Boys Don’t Cry: a critique of director Peirce’s interviews

The most gripping segments of Halberstam’s book were, for me, addressing Brandon Teen’s story and the way it has been interpreted through Peirce’s film Boys Don’t Cry.  I was particularly struck by Halberstam’s critique of the “love scene” in Boys Don’t Cry, and was perturbed by the comments that Peirce made.  Peirce goes on in flowery abstracts about how in this love scene, Brandon can finally become himself and receive love, which I felt was insulting to Brandon’s memory- who is Peirce to invent these fictions about someone whose life she is trying to preserve and represent, when Brandon cannot argue against them? It is clear to me that Peirce is implying that Brandon was not true to himself when he presented as a man, which completely goes against what he must have felt. I attempted to find the interview that Halberstam was quoting from to analyze it further, but I couldn’t find it.  Instead, I came across some patterns in other interviews that I found interesting and disturbing in other ways.

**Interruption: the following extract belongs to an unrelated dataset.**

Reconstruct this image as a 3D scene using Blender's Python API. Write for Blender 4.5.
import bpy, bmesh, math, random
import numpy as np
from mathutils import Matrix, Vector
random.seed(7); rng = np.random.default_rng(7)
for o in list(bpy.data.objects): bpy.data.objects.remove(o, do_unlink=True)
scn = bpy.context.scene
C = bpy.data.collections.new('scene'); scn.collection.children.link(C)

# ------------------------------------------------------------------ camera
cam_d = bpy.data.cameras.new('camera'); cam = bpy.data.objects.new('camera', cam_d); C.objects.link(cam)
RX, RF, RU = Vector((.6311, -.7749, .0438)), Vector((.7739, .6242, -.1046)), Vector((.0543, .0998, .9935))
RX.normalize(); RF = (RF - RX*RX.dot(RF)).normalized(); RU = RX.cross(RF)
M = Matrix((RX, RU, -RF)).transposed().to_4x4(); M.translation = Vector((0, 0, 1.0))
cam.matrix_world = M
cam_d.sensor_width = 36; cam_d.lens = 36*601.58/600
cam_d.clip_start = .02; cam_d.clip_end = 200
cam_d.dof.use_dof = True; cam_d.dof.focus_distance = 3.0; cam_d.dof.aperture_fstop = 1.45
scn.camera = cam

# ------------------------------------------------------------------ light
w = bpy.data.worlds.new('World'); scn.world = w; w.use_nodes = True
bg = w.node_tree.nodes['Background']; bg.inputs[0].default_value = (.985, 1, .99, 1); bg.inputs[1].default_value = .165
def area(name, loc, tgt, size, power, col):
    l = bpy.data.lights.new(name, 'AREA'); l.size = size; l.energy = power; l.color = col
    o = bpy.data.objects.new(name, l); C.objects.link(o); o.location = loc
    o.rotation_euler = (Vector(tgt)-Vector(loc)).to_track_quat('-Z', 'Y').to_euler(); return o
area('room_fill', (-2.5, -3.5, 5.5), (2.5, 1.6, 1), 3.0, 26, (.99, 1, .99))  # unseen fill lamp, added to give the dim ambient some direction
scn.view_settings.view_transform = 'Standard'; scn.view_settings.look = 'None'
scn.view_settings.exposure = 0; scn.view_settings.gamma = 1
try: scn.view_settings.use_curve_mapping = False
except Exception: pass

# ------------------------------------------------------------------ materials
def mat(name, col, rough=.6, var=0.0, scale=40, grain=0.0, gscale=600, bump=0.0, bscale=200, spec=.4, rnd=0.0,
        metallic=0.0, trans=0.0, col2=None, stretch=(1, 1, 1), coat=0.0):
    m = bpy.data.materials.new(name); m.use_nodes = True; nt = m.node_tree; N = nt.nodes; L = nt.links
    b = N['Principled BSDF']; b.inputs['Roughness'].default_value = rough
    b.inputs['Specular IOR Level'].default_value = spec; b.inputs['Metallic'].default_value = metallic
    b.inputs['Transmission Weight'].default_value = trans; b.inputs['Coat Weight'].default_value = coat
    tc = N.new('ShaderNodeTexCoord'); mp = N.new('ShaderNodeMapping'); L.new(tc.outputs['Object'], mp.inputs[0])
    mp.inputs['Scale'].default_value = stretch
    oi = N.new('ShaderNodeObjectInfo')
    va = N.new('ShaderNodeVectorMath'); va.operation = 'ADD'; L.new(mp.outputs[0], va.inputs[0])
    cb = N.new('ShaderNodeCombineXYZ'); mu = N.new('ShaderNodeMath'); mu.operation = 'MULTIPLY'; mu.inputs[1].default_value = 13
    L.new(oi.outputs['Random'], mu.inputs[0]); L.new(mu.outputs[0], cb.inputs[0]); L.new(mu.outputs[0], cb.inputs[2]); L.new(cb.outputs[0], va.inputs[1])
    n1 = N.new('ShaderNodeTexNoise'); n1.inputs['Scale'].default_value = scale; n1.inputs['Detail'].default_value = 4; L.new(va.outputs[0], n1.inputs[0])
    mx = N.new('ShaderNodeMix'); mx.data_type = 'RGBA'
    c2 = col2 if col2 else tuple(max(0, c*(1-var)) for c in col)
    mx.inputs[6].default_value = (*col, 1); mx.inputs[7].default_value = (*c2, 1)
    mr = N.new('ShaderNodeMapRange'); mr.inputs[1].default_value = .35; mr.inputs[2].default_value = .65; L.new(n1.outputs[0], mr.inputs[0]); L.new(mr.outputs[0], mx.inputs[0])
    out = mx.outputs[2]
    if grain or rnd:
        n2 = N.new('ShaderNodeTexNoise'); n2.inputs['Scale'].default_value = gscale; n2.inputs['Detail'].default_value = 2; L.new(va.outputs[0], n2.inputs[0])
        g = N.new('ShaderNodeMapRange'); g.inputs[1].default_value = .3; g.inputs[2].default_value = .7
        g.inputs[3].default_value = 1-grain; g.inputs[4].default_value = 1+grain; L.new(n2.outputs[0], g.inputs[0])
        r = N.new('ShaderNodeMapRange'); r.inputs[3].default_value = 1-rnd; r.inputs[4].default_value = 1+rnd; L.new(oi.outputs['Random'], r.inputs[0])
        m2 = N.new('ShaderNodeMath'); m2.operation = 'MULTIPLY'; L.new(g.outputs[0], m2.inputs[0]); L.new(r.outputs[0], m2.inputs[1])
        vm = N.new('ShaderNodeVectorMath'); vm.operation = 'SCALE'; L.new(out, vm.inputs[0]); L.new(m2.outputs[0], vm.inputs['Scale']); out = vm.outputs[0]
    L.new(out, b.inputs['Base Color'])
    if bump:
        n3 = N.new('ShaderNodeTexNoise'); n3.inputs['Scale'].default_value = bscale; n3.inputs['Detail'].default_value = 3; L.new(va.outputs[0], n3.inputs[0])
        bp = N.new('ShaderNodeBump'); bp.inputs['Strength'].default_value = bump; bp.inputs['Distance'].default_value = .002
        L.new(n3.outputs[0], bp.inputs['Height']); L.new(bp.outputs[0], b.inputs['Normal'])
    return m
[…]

It becomes fairly clear through the reading of interviews with Peirce that she views the Brandon Teena story as fantastical and sees Brandon’s own gender as role-playing rather than an embodiment of an identity.  In this interview http://www.cnn.com/SHOWBIZ/Movies/9910/22/boys.dont.cry/ Peirce speaks about the extraordinary transformation of Brandon into “a fantasy of a boy.”  Although I think I see where she is coming from; that she is trying to draw upon the interviews of all Brandon’s former girlfriends who spoke of him as every woman’s dream, I believe Peirce is framing Brandon’s male identification as a choice rather than what it surely must have been more him: an undeniable necessity.  It is very true that people spoke of him in this way, but Peirce is making it sound as though Teena Brandon woke up one day and decided she wanted to pretend to be Brandon Teena, the “perfect man,” just for kicks.  Peirce explains that she admires Brandon’s courage in carrying out his gender identity, and his “cleverness to keep the fantasy alive.”  To me, this smacks of insult: it paints Brandon as a conniving con-(wo)man who was focused on deluding people, rather than a female-bodied person who identified as male, and simply sought to live out his life as he desired.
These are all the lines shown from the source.